Was a hard Bday. But I think I need to write. There is just so much to try write out, get out of my head. Sat came and basically cut the call. If you cant respect me as a human, how ever will you respect me?
Not fair on Aiden, I know, but I was SO miffed at it all. That, is totally on me. I just dont get how it works now? It seems, Im not allowed to be upset, or have any real feelings of my own. I have to give way of the wants and needs, of well Aiden. L doesnt care, and I get that. Whatever, but whatever I feel, and however I react, is a direct impact on Aiden, and that, yeah thats a horrible thought. But no one seems too see that? They can all carry on, no matter what they are teaching him on a daily basis, that doesnt matter? I cant bottle that up forever, and theres actually no one to talk too about it.

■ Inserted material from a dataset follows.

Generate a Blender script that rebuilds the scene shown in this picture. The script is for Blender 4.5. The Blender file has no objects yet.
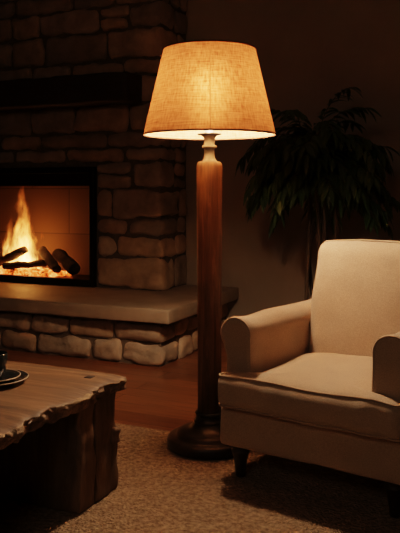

Im just frustrated. I know there is so much more going on down there, but I have no influence or say. And no one tells me, so what am I meant to do? I mean, at this point, just walk away, or react. And how do I react? Throw your parenting advice go for it, remember Im 1400 KM's away. I have missed play dates, and phone calls, but am I really the bad person here, I also get invites and stuff. Not many (just how I like it) but they always cover a gap where theres meant to be Aiden time. But also, the amount of time Ive sat in this chair, waiting, for nothing. No call, no voice note (I never get voice notes anyway) nothing. Like I must sit in a box and just wait.
Im jealous of Mike, his daughter calls him at work to 'discuss issues!' and just talk. He always tells her, 'Daddys at work, I will call you later'. Maybe there are issues, but his kid reaches out to him, Aiden? No a breath of a word.
Im kind of....well, black and white? Here or not. I know hes only seven, going on eight, but.....ok so.....There is no manual for this. I want to run to preserve my own sanity, but I cant just walk away? Not from him? There is soooo much he is going to have to learn before he leaves kid'ness. And I dont know how to approach it.
Maybe day by day is best, but I still have apprehensions about what he is learning over there when it comes to the world. I love him, but I can see Bratt roots growing, and that is going to become an obstacle between us. The way he talks to L, and friends, and behaves.
Thats enough for one night. Someone is watching this, reading this, and Im not sure who, or why, or if Im comfortable with it, to be honest. Just one person. Hey if you have an opinion, let me know. I thought I locked this down to be private, but I must of missed something somewhere. And thats fine, these things happen for a reason.